NS – De meados ao final dos anos 70, ainda vivíamos aqui no Brasil uma situação de defasagem em relação a outros países, mas já se manifestava a idéia de que o futuro seria decidido no campo das aplicações tecnológicas. Era preciso, claro, atualizar urgentemente o debate. Quando eu fui para a Inglaterra, a questão já estava na ordem do dia, porque se vivia um período de consolidação da revolução da microeletrônica. Esse foi um tema que eu trouxe para o Brasil, e foi crucial para minha pesquisa sobre São Paulo, particularmente sobre o diferencial do processo histórico urbano paulista.

RH – Qual a importância da tecnologia no mundo contemporâneo?
NS – É crucial, desde que não seja considerada como panacéia ou mistificação, e sim como um recurso que sirva tanto ao crescimento econômico como à inclusão social, à promoção social e à democratização. É preciso tirar a tecnologia do plano estrito da economia e colocá-la também, de forma mais ampla, como um dos fundamentos de transformação no campo social.

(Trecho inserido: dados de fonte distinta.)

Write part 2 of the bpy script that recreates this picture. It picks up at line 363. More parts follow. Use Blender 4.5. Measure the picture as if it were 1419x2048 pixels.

RH – Em que setores, especialmente?
NS – Passa pela educação e até pelo modo como ela pode nos dar as respostas necessárias para o reajuste do equilíbrio ambiental. Graças a essas tecnologias você pode ter um alcance muito maior na sua atuação educacional, pode incluir muito mais amplamente diferentes camadas hoje excluídas da população. Por outro lado, pode pô-las em contato direto com diferentes dimensões não só da nação brasileira, mas do mundo contemporâneo. Porque a tecnologia é mundial, não tem fronteiras nacionais. Tem também esse potencial de trazer recursos para avaliar e defender o patrimônio e os recursos ambientais do planeta.